**PROBLEM TO WORK ON**
Please, without the pictures, retype exactly the lines from the start of the material through the line that holds "the tail', category='splash')".
——
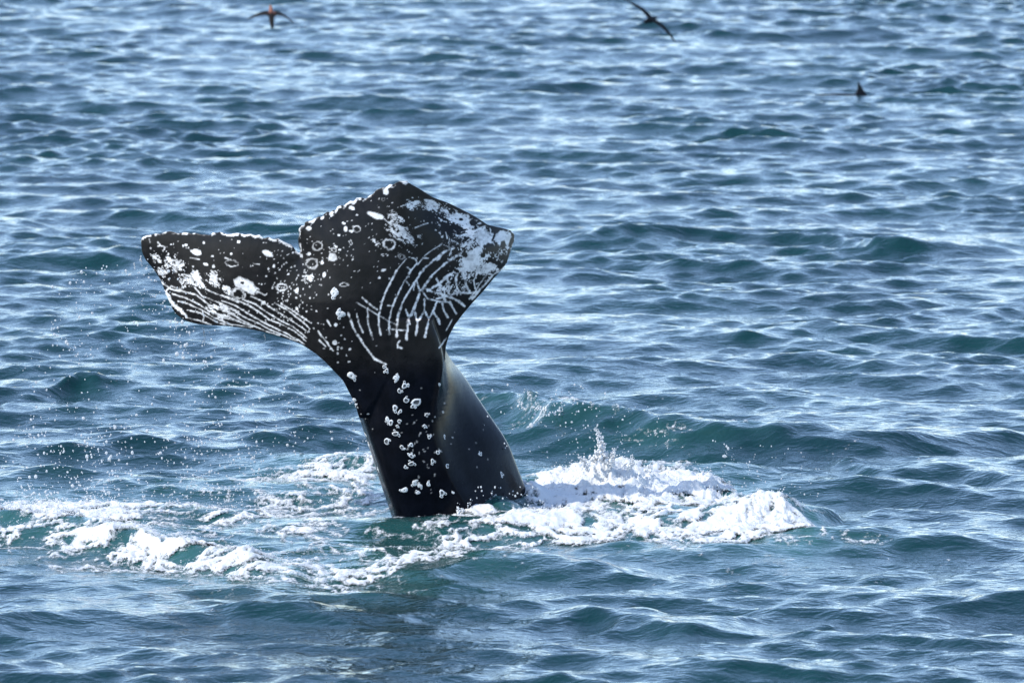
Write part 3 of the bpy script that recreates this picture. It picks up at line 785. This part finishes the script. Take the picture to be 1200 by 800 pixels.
for bx0, by0, tx, ty, r0, n_ in ((706, 540, 697, 500, .024, 110), (694, 540, 704, 517, .020, 70), (714, 545, 722, 524, .020, 60), (688, 548, 676, 532, .018, 50), (735, 548, 741, 536, .018, 50), (760, 550, 766, 543, .016, 40)):
    tongue(bx0, by0, tx, ty, Ys - rng.uniform(0, .2), r0, n_, rng.uniform(-.03, .03))
for bx0, by0, tx, ty in ((632, 481, 628, 470), (612, 476, 608, 467), (655, 484, 658, 474), (700, 484, 702, 476)):
    tongue(bx0, by0, tx, ty, ground(bx0, by0, .30)[1], .012, 30)
tongue(548, 600, 551, 586, ground(548, 602)[1] + .05, .018, 40); tongue(540, 602, 536, 592, ground(540, 604)[1], .016, 40)
blobs('splash_froth', C_, Rd, St, M_SPRAY, kind='stuff', label='frothy white splash thrown up beside the tail', category='splash')

# ------------------------------------------------------------------ birds and the dolphin
def tube_mesh(bm, pts, radii, n=10, flat=1.0):
    """closed loft along points; radii = (horizontal, vertical)"""
    rings = []
    pts = [Vector(p) for p in pts]
    for i, p in enumerate(pts):
        t = (pts[min(i + 1, len(pts) - 1)] - pts[max(i - 1, 0)]).normalized()
        side = t.cross(Vector((0, 0, 1)))
        if side.length < 1e-3: side = Vector((1, 0, 0))
        side.normalize(); upv = side.cross(t).normalized()
        a, b_ = radii[i]
        rings.append([bm.verts.new(p + side * (a * math.cos(2 * math.pi * k / n)) + upv * (b_ * math.sin(2 * math.pi * k / n))) for k in range(n)])
    for r1, r2 in zip(rings, rings[1:]):
        for k in range(n):
            bm.faces.new([r1[k], r1[(k + 1) % n], r2[(k + 1) % n], r2[k]])
    bm.faces.new(list(reversed(rings[0]))); bm.faces.new(rings[-1])

def voxel_body(name, bm, size, smooth_it=4):
    bmesh.ops.recalc_face_normals(bm, faces=bm.faces)
    raw = bpy.data.meshes.new('raw'); bm.to_mesh(raw); bm.free()
    t = bpy.data.objects.new('raw', raw); COL.objects.link(t)
    r_ = t.modifiers.new('r', 'REMESH'); r_.mode = 'VOXEL'; r_.voxel_size = size; r_.use_smooth_shade = True
    s_ = t.modifiers.new('s', 'SMOOTH'); s_.iterations = smooth_it
    me = bpy.data.meshes.new_from_object(t.evaluated_get(bpy.context.evaluated_depsgraph_get()))
    bpy.data.objects.remove(t); bpy.data.meshes.remove(raw)
    me.name = name; me.materials.clear()
    return me

M_DARKF = simple_mat('dark_plumage', (.004, .005, .006), .7, .4, 40, .1)
M_BEAK = simple_mat('beak_horn', (.09, .07, .05), .4, .2, 60)

def wing(bm, root, pts, chords, thick=.012):
    """wing loft: pts from the root outwards, chord along local y"""
    n = 10
    rings = []
    for (x, y, z), c in zip(pts, chords):
        rg = []
        for k in range(n):
            a = 2 * math.pi * k / n
            rg.append(bm.verts.new((x, y + math.cos(a) * c * .5 - c * .12, z + math.sin(a) * max(.007, thick * c / chords[0]) + .05 * c * math.cos(a) ** 2)))
        rings.append(rg)
    for r1, r2 in zip(rings, rings[1:]):
        for k in range(n):
            bm.faces.new([r1[k], r1[(k + 1) % n], r2[(k + 1) % n], r2[k]])
    bm.faces.new(list(reversed(rings[0]))); bm.faces.new(rings[-1])

def bird(name, body_pts, body_r, lw, rw, chords, mat, beak, beak_r, loc, rot, label):
    bm = bmesh.new()
    tube_mesh(bm, body_pts, body_r, 12)
    wing(bm, None, lw, chords); wing(bm, None, rw, chords)
    me = voxel_body(name, bm, .008, 3)
    o = link(name, me, [mat], label=label, category='bird')
    bm = bmesh.new(); tube_mesh(bm, beak, beak_r, 8); bmesh.ops.recalc_face_normals(bm, faces=bm.faces)
    bme = bpy.data.meshes.new('beak'); bm.to_mesh(bme); bm.free()
    link('beak', bme, [M_BEAK], o)
    o.location = loc; o.rotation_euler = rot
    return o

# dark shearwater banking steeply, +Y is its heading
bd = [(0, -.26, 0), (0, -.22, .0), (0, -.12, 0), (0, 0, 0), (0, .1, .0), (0, .17, .01), (0, .22, .015), (0, .25, .012)]
br = [(.035, .008), (.045, .014), (.05, .035), (.062, .055), (.052, .05), (.035, .036), (.03, .03), (.012, .012)]
lw = [(-.03, .05, .02), (-.15, .07, .035), (-.30, .065, .04), (-.46, .03, .03), (-.62, -.02, .01), (-.68, -.045, .0)]
rw = [(-x, y, z) for x, y, z in lw]
ch = [.20, .19, .17, .13, .07, .02]
bird('flying_shearwater', bd, br, lw, rw, ch, M_DARKF, [(0, .24, .012), (0, .28, .008), (0, .30, -.002)], [(.01, .01), (.006, .007), (.003, .003)],
     at(762, 24, 182), (R(8), R(37), R(-22)), 'black bird with long slender wings banking steeply above the far water')
# brown bird flying away with drooped wings
bd2 = [(0, -.24, -.06), (0, -.20, -.05), (0, -.10, -.02), (0, 0, .0), (0, .09, .02), (0, .15, .045), (0, .20, .055), (0, .22, .055)]
br2 = [(.04, .012), (.05, .02), (.065, .055), (.075, .07), (.06, .06), (.042, .042), (.042, .042), (.02, .02)]
rw2 = [(.03, .02, .04), (.15, .05, .055), (.29, .045, .03), (.43, .01, -.01), (.55, -.03, -.055), (.62, -.05, -.085)]
lw2 = [(-.03, .02, .04), (-.15, .05, .05), (-.30, .045, .035), (-.45, .01, .01), (-.60, -.03, -.02), (-.68, -.05, -.03)]
ch2 = [.16, .13, .10, .08, .05, .015]
mb = Mat('brown_plumage')
tc = mb.n('ShaderNodeTexCoord'); sx = mb.n('ShaderNodeSeparateXYZ'); mb.l(tc.outputs['Object'], sx.inputs[0])
nzb = mb.noise(30, 4, .6, mb.mapped((1, 1, 1)))
rust = mb.math('MULTIPLY', mb.ramp(sx.outputs[1], .0, .10), mb.ramp(mb.math('ABSOLUTE', sx.outputs[0]), .12, .06))
mb.l(mb.mix(rust, mb.mix(nzb, (.006, .006, .007), (.018, .015, .014)), (.22, .085, .05)), mb.p.inputs['Base Color']); mb.p.inputs['Roughness'].default_value = .65; mb.p.inputs['Specular IOR Level'].default_value = .1
bl = bird('flying_seabird', bd2, br2, lw2, rw2, ch2, mb.m, [(0, .21, .055), (0, .27, .05), (0, .30, .04)], [(.014, .014), (.009, .01), (.004, .004)],
     at(318, 20, 184), (R(38), R(2), R(10)), 'dark bird with rusty head and level spread wings skimming the far water')
bl.scale = (.74, 1.1, 1.15)

# the dolphin: back at the surface, curved dorsal fin
dx_, dy_ = ground(1000, 112, .0)
bm = bmesh.new()
xs = [-1.05, -.95, -.8, -.55, -.25, 0, .3, .55, .7, .8, .9]
tube_mesh(bm, [(x, 0, -.02 - .06 * (x + .1) ** 2) for x in xs], [(.02, .03), (.05, .08), (.09, .12), (.16, .17), (.21, .21), (.22, .22), (.2, .2), (.14, .15), (.09, .10), (.05, .05), (.02, .02)], 14)
fin = [(-.03, .12), (.20, .12), (.155, .21), (.105, .30), (.065, .37), (.035, .425), (.015, .43), (.02, .37), (.022, .29), (.005, .22)]
fr = [bm.verts.new((x, -.022 * (1 - (z - .12) / .36), z)) for x, z in fin]; bk = [bm.verts.new((x, .022 * (1 - (z - .12) / .36), z)) for x, z in fin]
bm.faces.new(fr); bm.faces.new(list(reversed(bk)))
for i in range(len(fin)):
    j = (i + 1) % len(fin); bm.faces.new([fr[j], fr[i], bk[i], bk[j]])
flk = [(-1.28, .26), (-1.16, .12), (-1.02, .03), (-1.02, -.03), (-1.16, -.12), (-1.28, -.26), (-1.22, -.10), (-1.16, 0), (-1.22, .10)]
a_ = [bm.verts.new((x, y, -.08)) for x, y in flk]; b__ = [bm.verts.new((x, y, -.105)) for x, y in flk]
bm.faces.new(a_); bm.faces.new(list(reversed(b__)))
for i in range(len(flk)):
    j = (i + 1) % len(flk); bm.faces.new([a_[j], a_[i], b__[i], b__[j]])
dme = voxel_body('dolphin', bm, .011, 3)
M_DOLPH = simple_mat('dolphin_skin', (.004, .005, .007), .4, .3, 15, .15)

dol = link('dolphin', dme, [M_DOLPH], label='small dark dorsal fin of a dolphin cutting through the far water', category='dolphin')
wxs, wys, wzs = sea(np.array([[dx_]]), np.array([[dy_]]))
dol.location = (dx_ + .02, dy_, float(wzs[0, 0]) - .165)
dol.rotation_euler = (0, R(5), R(6))
dol.scale = (1.35, 1.2, 1.05)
——
**ANSWER TO THE TASK**
Write part 3 of the bpy script that recreates this picture. It picks up at line 785. This part finishes the script. Take the picture to be 1200 by 800 pixels.
for bx0, by0, tx, ty, r0, n_ in ((706, 540, 697, 500, .024, 110), (694, 540, 704, 517, .020, 70), (714, 545, 722, 524, .020, 60), (688, 548, 676, 532, .018, 50), (735, 548, 741, 536, .018, 50), (760, 550, 766, 543, .016, 40)):
    tongue(bx0, by0, tx, ty, Ys - rng.uniform(0, .2), r0, n_, rng.uniform(-.03, .03))
for bx0, by0, tx, ty in ((632, 481, 628, 470), (612, 476, 608, 467), (655, 484, 658, 474), (700, 484, 702, 476)):
    tongue(bx0, by0, tx, ty, ground(bx0, by0, .30)[1], .012, 30)
tongue(548, 600, 551, 586, ground(548, 602)[1] + .05, .018, 40); tongue(540, 602, 536, 592, ground(540, 604)[1], .016, 40)
blobs('splash_froth', C_, Rd, St, M_SPRAY, kind='stuff', label='frothy white splash thrown up beside the tail', category='splash')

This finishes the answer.